The new 20,000-square-foot helicopter blade maintenance shop at Midwest Aerospace is nearly half the size of a football field, minus the end zone and a few yards of turf.
It’s a massive expansion of company headquarters in Lowell, Indiana, built with a clear purpose in mind.
“There’s a demand for good-quality, and faster turn times [for] blades in the market,” said Joseph L. Giannini, the company’s vice president.
“We’re going to be able to turn it faster, and for a more affordable price, as well. The quality is going to be better than pretty much anybody else on the market.”
The Midwest Aerospace blade shop opens to the public May 1, and will offer non-destructive testing, full maintenance and overhaul, and x-ray testing of several Bell helicopter models, plus Airbus H125s and Sikorsky Black Hawks.
This is part of an ongoing strategy to make the family-owned corporation a one-stop shop for Bell products, and to capture some of the overflow traffic from other maintenance providers.
“We partner with Rotorcraft [Repair and Manufacturing] out in Arkansas,” said Giannini, the son of Midwest president and founder Louis P. Giannini.
“They’re overloaded, so this gives us an opportunity to kind of help them out, and also take care of our own blades. Midwest itself sells, brokers and fits over 100 blades a year, so if we can do more of that in-house, that will be advantageous for us.”
Midwest is hiring 10 new technicians to work in the new shop, with at least 100 years of combined industry experience. They will complement staff at the company’s other locations in Tucson and Gilbert, Arizona; and Naples, Florida.
The Tucson and Naples locations service Lycoming T53 engines for Bell UH-1, 204, 205, and Eagle Single helicopters, with the Gilbert location as a repair station for the Bell AH-1, UH-1, 204, 205, 212, and 412 rotables.
“The only thing we’re missing is avionics,” noted Giannini. “It gives us a wide array of capabilities.”
Construction on the new blade shop in Lowell began in September 2025, and staff moved into the facility in late April.
Along with overhaul and repair, the shop is also an authorized installer of Rotorcraft Repair and Manufacturing’s proprietary dragon skin extreme (DSX) erosion guard coating.
“It’ll just be us and Rotorcraft [as] the only ones that are installing it,” said Giannini. “So it’s pretty exciting.
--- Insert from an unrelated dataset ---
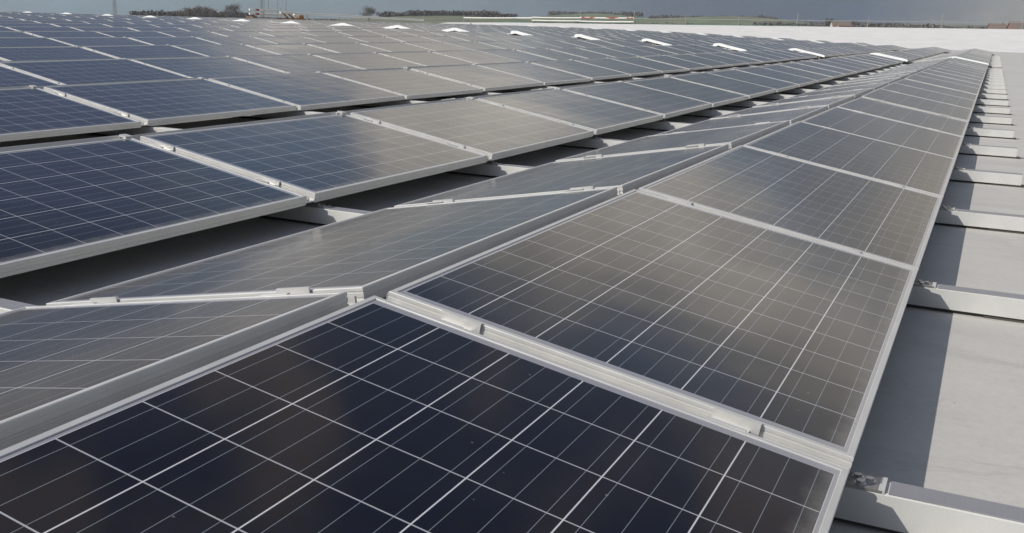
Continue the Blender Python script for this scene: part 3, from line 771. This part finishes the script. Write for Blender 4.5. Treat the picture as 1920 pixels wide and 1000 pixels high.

It’s going to prevent corrosion issues that all these blades have on their leading edges.”
“And we’re going to be offering repair kits, so if something does happen with the coating—you hit a rock real hard, or something—it can be repaired in the field.”
Ultimately, the shop is seen as part of the solution to a bottleneck of required blade maintenance—and there’s a great deal of anticipation ahead of the official opening.
“We’re putting a lot of work in to get it done, and we’re excited to get it going,” said Giannini. “[We’re going] to get it started as fast as we can.”